Kita lihat sekarang ini para elit local
sangat sibuk dikampung halamannya karena mereka menjadi patron bagi banyak
masyarakat dari kalangan kaum kebanyakan. Para elit local yang duduk di
kekuasaan baik eksekutif maupun legislative menjalankan hegemoni melalui
organisasi-organisasi kedaerahan, keagamaan, organisasi kepemudaan. Di organisasi
yang sangat banyak tersebut patron berusaha untuk mempengaruhi dengan jalan
fluiditas politik agar bisa ketergantungan dalam persoalan finansial. Kita juga
sering miris meihat kelompok civil society yang tidak mengambil peran dan
tanggung jawab dalam melakukan kontroling terhadap jalannya kekuasaan. Kemudian
para patron yang menghegemoni kekuatan organisasi didaerah menjadikan mandul
dalam ruang gerak kritis terhadap kebijakan-kebijakan yang dibuat penguasa. Manipulasi
kesadaran yang dilakukan patron terhadap para aktivis organisasi menjadikannya
lebih leluasa secara diam-diam untuk mempertahankan syahwat politiknya dengan
cara-cara yang tidak lazim dalam kekuasaannya.

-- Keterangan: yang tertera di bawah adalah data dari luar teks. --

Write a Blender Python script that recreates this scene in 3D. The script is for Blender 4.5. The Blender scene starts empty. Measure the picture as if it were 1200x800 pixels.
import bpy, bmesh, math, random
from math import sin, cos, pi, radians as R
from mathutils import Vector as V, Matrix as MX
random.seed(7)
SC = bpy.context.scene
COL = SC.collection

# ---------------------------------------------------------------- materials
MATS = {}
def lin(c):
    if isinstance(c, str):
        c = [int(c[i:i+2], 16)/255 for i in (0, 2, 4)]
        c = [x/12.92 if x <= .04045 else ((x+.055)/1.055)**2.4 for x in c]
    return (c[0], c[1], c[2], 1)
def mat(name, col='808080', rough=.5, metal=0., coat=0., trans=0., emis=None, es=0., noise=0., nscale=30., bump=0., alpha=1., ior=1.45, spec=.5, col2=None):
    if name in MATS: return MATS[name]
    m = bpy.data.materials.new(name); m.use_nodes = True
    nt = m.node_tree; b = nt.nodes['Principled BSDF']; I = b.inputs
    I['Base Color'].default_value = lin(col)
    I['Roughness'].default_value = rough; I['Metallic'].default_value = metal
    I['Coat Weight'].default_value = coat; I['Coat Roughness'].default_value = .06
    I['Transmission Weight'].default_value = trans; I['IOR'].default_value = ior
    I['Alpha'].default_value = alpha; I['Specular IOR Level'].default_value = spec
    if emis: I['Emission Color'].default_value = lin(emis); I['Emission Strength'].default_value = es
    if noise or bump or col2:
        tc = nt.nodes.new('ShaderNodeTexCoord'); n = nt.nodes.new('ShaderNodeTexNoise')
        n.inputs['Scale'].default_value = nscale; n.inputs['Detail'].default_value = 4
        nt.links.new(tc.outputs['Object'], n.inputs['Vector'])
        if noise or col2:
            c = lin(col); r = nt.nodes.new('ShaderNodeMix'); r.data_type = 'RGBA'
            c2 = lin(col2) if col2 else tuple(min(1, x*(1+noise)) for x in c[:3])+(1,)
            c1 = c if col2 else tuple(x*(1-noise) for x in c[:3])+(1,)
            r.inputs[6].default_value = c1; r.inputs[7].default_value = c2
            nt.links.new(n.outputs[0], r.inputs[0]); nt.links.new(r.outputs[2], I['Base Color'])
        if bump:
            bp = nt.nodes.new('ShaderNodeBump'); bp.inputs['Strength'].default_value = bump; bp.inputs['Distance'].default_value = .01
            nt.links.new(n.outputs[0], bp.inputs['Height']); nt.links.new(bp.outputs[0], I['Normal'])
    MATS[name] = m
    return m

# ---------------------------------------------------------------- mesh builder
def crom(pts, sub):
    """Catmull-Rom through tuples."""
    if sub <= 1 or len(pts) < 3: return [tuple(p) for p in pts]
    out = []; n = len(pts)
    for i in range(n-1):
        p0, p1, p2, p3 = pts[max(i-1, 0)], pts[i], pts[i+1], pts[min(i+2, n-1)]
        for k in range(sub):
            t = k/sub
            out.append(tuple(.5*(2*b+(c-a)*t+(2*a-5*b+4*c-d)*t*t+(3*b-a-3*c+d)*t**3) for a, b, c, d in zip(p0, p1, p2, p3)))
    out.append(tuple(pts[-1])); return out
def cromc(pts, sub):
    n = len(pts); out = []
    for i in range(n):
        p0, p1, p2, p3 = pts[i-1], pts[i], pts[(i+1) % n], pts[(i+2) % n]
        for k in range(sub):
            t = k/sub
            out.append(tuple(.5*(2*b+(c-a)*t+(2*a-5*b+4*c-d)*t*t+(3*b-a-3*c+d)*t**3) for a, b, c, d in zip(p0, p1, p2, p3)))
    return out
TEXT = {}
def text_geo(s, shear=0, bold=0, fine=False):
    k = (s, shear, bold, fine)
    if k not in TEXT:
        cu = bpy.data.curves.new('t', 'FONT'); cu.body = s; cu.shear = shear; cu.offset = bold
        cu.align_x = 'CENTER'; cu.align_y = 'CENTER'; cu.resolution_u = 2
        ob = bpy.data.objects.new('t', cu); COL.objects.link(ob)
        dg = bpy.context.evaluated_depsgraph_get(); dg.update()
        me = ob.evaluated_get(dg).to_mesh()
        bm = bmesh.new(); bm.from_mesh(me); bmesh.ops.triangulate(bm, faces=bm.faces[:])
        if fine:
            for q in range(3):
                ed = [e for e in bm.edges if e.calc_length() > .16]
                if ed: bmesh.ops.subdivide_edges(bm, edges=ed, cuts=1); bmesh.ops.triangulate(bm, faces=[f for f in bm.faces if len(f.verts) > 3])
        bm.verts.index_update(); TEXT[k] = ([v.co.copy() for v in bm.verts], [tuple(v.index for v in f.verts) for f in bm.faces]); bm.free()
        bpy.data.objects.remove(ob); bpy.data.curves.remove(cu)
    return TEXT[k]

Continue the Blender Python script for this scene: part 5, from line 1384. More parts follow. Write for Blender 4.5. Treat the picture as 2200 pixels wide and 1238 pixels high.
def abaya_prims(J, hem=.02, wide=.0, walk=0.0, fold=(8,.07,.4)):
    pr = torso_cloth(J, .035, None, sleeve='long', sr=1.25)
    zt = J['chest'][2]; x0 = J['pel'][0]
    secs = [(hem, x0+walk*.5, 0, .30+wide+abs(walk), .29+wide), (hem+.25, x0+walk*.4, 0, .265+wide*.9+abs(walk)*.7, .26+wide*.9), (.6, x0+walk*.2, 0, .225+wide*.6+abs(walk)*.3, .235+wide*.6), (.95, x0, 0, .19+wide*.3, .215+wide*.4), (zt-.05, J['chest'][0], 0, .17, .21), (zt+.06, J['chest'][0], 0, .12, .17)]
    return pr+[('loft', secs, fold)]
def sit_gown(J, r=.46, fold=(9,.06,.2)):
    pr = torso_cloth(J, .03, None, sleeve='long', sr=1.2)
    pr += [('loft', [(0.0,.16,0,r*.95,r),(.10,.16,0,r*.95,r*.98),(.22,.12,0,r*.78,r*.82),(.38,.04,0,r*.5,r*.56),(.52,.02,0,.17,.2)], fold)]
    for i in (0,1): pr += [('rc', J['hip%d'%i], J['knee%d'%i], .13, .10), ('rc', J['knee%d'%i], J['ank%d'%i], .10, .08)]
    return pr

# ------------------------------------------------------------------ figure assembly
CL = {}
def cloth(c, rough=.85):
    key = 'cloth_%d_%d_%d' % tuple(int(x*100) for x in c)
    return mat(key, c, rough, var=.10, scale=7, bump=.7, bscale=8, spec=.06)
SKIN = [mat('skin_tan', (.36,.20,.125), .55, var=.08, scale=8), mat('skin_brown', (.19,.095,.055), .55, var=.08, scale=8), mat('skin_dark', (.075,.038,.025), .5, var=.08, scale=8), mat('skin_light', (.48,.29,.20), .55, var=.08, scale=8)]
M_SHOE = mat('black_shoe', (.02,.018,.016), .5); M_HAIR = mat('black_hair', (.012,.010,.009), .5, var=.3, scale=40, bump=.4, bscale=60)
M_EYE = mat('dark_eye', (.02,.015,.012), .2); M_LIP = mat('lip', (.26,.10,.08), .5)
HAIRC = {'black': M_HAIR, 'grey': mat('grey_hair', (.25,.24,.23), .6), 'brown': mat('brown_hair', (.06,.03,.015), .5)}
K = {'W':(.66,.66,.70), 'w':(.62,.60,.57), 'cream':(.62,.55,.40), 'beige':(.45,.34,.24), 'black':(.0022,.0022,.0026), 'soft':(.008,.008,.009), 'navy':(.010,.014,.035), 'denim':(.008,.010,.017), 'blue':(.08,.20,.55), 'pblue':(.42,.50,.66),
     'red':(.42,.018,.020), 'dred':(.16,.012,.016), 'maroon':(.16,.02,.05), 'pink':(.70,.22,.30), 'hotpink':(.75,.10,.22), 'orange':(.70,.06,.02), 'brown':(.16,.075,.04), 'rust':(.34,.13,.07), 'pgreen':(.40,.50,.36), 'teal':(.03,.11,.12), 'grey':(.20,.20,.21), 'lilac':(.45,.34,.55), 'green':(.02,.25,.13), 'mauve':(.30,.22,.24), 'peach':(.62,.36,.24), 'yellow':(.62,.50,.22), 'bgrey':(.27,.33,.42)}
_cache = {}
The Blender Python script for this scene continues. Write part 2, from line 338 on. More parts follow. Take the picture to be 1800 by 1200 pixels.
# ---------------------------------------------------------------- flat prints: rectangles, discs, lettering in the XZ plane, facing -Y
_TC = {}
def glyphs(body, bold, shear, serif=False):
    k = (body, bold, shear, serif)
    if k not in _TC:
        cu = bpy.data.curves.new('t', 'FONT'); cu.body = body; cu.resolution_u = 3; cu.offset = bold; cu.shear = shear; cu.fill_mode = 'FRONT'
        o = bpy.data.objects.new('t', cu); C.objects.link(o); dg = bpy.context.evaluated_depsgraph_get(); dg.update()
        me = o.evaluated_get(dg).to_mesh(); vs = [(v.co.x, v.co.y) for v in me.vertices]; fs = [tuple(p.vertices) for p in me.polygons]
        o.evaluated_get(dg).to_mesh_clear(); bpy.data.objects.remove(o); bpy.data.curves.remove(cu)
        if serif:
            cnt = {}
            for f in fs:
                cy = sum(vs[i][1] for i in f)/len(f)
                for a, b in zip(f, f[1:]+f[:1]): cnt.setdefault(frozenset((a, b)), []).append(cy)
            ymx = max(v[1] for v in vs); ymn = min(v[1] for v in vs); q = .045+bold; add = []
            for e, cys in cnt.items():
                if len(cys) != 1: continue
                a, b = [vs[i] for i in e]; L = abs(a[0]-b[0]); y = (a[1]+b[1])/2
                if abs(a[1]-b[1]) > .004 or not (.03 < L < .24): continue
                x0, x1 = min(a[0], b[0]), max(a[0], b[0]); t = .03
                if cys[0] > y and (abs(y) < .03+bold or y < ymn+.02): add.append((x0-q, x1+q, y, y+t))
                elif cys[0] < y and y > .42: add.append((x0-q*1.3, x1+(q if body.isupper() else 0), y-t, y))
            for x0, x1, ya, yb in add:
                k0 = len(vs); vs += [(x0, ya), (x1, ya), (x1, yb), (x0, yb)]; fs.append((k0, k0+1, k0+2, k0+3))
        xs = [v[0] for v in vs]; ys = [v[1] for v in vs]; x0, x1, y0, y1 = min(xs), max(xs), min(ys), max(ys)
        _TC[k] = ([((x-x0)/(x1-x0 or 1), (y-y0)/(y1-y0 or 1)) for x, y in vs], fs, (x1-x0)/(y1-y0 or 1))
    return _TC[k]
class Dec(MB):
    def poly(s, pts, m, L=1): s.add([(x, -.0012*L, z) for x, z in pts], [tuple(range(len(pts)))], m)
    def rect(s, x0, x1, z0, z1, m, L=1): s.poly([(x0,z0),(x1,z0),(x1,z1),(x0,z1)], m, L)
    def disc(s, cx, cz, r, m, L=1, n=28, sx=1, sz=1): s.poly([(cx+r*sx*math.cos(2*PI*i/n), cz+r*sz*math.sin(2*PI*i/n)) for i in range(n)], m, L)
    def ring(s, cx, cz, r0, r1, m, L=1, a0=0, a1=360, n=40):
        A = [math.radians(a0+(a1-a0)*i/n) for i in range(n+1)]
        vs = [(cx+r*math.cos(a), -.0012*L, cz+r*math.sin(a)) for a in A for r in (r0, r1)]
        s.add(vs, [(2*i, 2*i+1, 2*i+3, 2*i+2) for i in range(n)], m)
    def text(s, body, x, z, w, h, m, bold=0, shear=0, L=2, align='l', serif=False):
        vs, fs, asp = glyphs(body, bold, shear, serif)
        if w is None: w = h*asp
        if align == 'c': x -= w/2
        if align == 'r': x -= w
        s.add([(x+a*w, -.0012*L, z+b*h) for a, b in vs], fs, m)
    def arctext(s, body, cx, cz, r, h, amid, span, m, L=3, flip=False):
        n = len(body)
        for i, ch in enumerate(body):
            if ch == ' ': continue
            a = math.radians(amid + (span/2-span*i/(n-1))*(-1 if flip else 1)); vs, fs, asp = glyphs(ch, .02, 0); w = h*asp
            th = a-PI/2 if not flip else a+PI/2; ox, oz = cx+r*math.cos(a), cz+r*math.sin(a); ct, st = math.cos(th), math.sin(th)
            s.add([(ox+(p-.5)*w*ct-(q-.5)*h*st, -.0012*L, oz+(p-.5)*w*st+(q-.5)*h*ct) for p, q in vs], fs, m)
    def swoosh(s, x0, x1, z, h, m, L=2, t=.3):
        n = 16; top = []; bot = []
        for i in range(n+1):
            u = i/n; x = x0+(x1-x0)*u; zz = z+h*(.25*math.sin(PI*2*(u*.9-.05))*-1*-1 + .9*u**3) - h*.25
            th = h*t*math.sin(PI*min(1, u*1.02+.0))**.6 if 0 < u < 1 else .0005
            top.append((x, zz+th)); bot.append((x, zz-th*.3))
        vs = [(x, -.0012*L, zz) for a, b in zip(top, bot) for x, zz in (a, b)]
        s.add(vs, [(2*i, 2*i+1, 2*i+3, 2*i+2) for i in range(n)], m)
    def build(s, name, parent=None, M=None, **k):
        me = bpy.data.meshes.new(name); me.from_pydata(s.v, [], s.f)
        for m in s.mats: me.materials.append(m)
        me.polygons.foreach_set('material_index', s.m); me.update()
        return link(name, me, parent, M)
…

Kemudian yang tidak kalah dahsyatnya
adalah patronase didalam birokratis sangat besar sekali dalam melakukan campur
tangan. Birokratis sering kali dijadikan objek politik yang harus ikut apa kata
penguasa, sehingga profesionalitas dalam birokratis sedikit demi sedikit ikut
gaya kepemimpinan seorang penguasa. Apalagi pemimpin yang tidak punya
pengalaman panjang dalam memimpin birokratis didaerah. para penguasa juga
melakukan patronase khususnya melalui pekerjaan-pekerjaan birokrat dan
melakukan control terhadap rente yang tersedia dalam proyek-proyek yang
bersumber dari anggaran pendapatan belanja daerah. Pengelolaan birokratis
semakin jauh dari nilai-nilai regulative yang sudah diatur dalam rezim hukum. Sehingga
akan menjadikan preseden yang tidak bagus dalam budaya pengelolaan birokrat. Patron
semakin amatir dalam tindakan dan kebijakannya didaerah, terutama pada
penentuan rotasi jabatan-jabatan kekuasaan didalam Kabinetnya. Para sengkuni
politik atau para elit local dan kaum oligarki yang ada dilingkaran
kekuasaannya selalu menjadi pembisik utama dalam ikut mempengaruhi proses
kepentingan politik dan kepentingan ekonominya.
Para aktivis atau penggiat demokrasi
didaerah harus lebih banyak belajar lagi dalam situasi didaerah yang
demokrasinya dikuasai oleh elit-elit politik dan elit ekonomi sehingga menjadi
demokrasi patronase. Padahal demokrasi sejatinya adalah dari rakyat, oleh
rakyat dan untuk rakyat. tetapi dalam prakteknya demokrasi disandera oleh kaum
patron atau elit konservatif yang punya jaringan-jaringan dengan para elit
ekonomi dan juga para oligarki, sehingga demokrasi patronase semakin lestari
dan hidup dalam otonomi daerah. Ini akibat dari para aktivis atau penggiat
demokrasi didaerah juga masih begitu kompromi dengan para penguasa. Apalagi dihadapkan
pada kebutuhan psikological need yang menyandera para aktivis demokrasi
didaerah. akhirnya perjuangan untuk mengawal demokrasi didaerah menjadi tidak
produktif akibat tersandera oleh kepentingan ekonomi dan politik.
Konsekuensi logis yang terjadi
didaerah, patronase bisa saja hidup dalam ranah demokrasi, tetapi demokrasi
semakin deficit. Deficit demokrasi akibat terjadinya ketimpangan ekonomi dan
politik jangka panjang. Kemudian hubungan patron-klien dalam ranah demokrasi local
didaerah akan terus menjadi persoalan yang panjang kalau penggiat demokrasi
tidak serius dalam melakukan konsolidasi demokrasi didaerah.